Lets for a moment assume that my use cases are "correct". Meaning that relying on VC here would be doing the wrong thing fast. Is doing the wrong thing fast a good idea?

Answering "see if there is a fast backend behind this one with the same root" is not very useful, since in this scenario we seemingly (!) don't need the first backend anyway.
There are two possible scenarios.

A. Backend project marker has the same root as VC.

B. Backend project marker has a different root.

You look ONLY at the scenario A and say "why do we need a new backend"? Well we need it ONLY for the scenario B, which you are ignoring.

Again, not gonna repeat, myself on the ignore issue, apart from "you get what you've signed up for".

I think it's apparent at this point that we are venturing into the territory of pretty invasive, backward-incompatible changes to the existing project.el API.
True, but currently the project.el is underutilized due to its simplicity and due to this we can still do reasonable invasive changes to the API.

Right, yeah. Having module detection on a hook seems more flexible than putting it on a method dispatches by project type, because then the Maven extension can work with any project backend, not just some specific Maven-supporting one.
The possible actions for Maven would already work any project backend, it's the question of how to ensure the proper root for it.
FWIW, Steinar asked for being able to choose whether to act on a module or on a project, and for that such separation seems to be necessary.

I don't think he cares about Emacs having a distinction, more about the abiilty to independently act on(compile) those parts.

Speaking of build tools -- just as well, if the tool is in the same directory as the project root, you don't need any additional backends. But if you do need extra detection, file-finding logic, that could be put into buildtool-find-functions.
That's the thing, you would always need one.
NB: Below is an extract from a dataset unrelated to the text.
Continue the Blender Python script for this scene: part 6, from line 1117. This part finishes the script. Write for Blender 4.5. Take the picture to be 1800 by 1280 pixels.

Debugging seems to be a separate feature from build tools (requiring its own information, and a fair amount of it). Although, depending on a language and environment, it might require integration with build tools as well.
Yeah, and that's one of the conceptual problems with that approach: assuming too much. Project markers(or "build-tools" markers in your paradigm) are not limited to build tools, it may be a tags tool for example.
So what's the problem with this approach, then?
The main problem is that it's conceptually wrong IMHO. In trying to make anything not VC have a subservient status you're actually elevating it to a special one. Not any project backend needs build-tools, for example possible GTAGS won't, while it is quite fine that any project is aware of its VC regardless of the backend. So the user defined backends should be given primacy and VC should enjoy that (elevated secondary subservient) special status, with the fallback VC backend staying there too of course. And that's also the answer to your original question about honoring .gitignore. If VC is always available regardless of the backend, we can surely honor it and also use it for whichever optimizations are possible.

Even take Zhou's patch. Lets operate on the assumption that we cannot let anyone go astray from the paradise of the Holy VCs correctness. Every single problem you've mentioned would befall on those trying to use a plain project. Adding a new backend would just let the heathens win, since they can add those files anywhere and stray away from the light. From such point of view, you can never add new backends, you can only add new build tools.

Or to put it another way, whenever people want to mess with project backends, what they want is to define a scope in which they want to operate. That scope may differ from the scope defined by VC. Also there's nothing wrong in VC scope being available at the same time at the user declared project scope. What I mean by that is that nobody would complain if every project-* utility commands gets a sister named project-vc-* that would allow you to the same operation, but explicitly within the VC scope of the current project.

The 'project-vc-subprojects' patch.
This a solution to the subprojects hiding problem discussed earlier, perfectly acceptable for me, but as I mentioned before is not something I'd use much personally.